Saturday, March 31, 2012

Looking down


There's a job vacancy at Lambeth Palace as the Funny Hat Wearer In Chief of Agnostics Anonymous has announced that after ten years of people being bitchy about his vestments behind his back, he is stepping down, no doubt to write a series of essays that essentially boil down to; 'I was right, sod the lot of you'. Applicants for this post are a short list of bishops from around the country but, like fishermen, surely the appointment panel (chaired by who, God?) should cast their nets wider. This appears to be a job where the most important role is telling people how to live their lives and commenting on the more pernicious aspects of Government policy, so surely the most ideal candidates are stand-up comedians and bloody bloody tabloid columnists.
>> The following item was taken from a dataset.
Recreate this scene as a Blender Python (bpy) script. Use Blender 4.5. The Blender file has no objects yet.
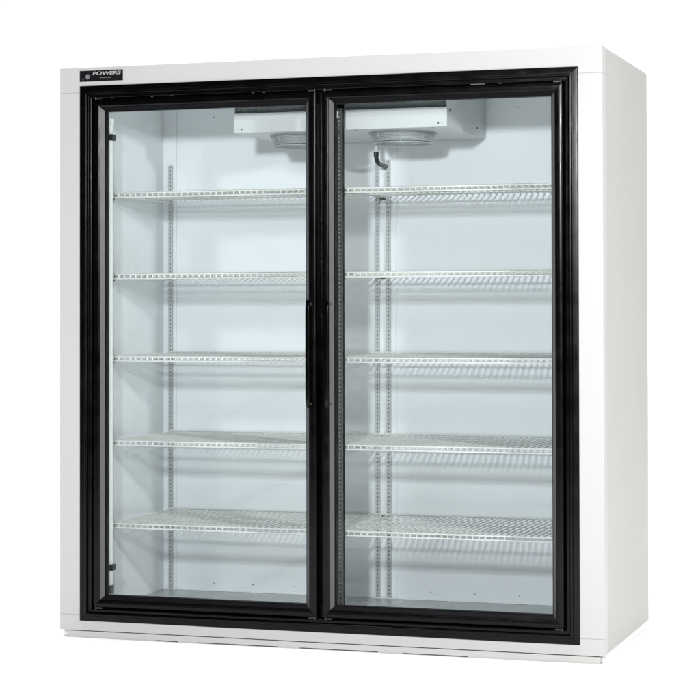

These are two professions never short of an opinion, usually uninformed and always unaccountable, ideal credentials for leading a religious organisation, as nobody knows whether your pronouncements about the afterlife are right until it's too late.

The issue exercising the church and the tabloids at the moment is gay marriage. It's amazing that anyone would think that somebody should be deprived of the pleasure of marriage just because they happen to be a ulist. Certainly, it can't be an exclusively heterosexual skill set to continue living with somebody while compiling a never ending list of petty resentments.

It starts with a list, evolves into a book, then at some point becomes the big book of petty resentments. I know couples who can make a whole tragic mime from taking down the Big Book of Petty Resentments from the shelf, opening it up as one would a substantial tome and making an entry. I even know one couple who, when Mrs Big Book calmly announced that their Big Book of Petty Resentments had grown so substantial that they had moved it to a Kindle edition, Mr Big Book responded that he had had to outsource his resentment management to a call centre in Bangalore.

Looking down on the city, with a God's eye view, one thing becomes clear, problems on a human scale like just who can get married to whom fade into insignificance. If two chaps want to get married, then who is going to object. Certainly no married chap, who thinks two things, the first being that he doesn't see what all the fuss is about and the second being that if he has to spend Sunday mornings pretending to care about wallpaper patterns and wandering round garden centres, he doesn't seed why anyone else should get away with it just because they are confirmed batchalors, fans of musical theatre and recipients of the occasional cock.

It's important to get perspective on this, and also to see what others are saying. If your views on gay marriage align with those of people who also have robust views about women priests, women voting, women working at all and, indeed, women leaving the house, then you probably need to either realign your views in a hurry or sod off to Afghanistan to live in a cave with lots of other gritty misogynists who quickly find out that without the civilising presence of women, you develop questionable hygiene, your socks rot and you end up having the sort of relationship with one of the other fellows that, ironically, results in your wanting him to make an honest man of you.

There's no doubt that being an Archbishop should have its perks, chief among these being that everybody listens to you. The problem is that being the Archbishop of Canterbury means that everybody listened to you only long enough to work out what it is you are saying so that they can start arguing with you. Ending every day by slamming the office door shut, uncorking the alter wine and muttering 'I bet the Pope doesn't have to put up with this shit' is not conducive to developing the spirit of forgiveness.

Wearing a big hat and living in a palace though, those are some perks, possibly even more fun that telling people how to think and daydreaming about punching Richard Dawkins, really hard. First to do that - gets the job.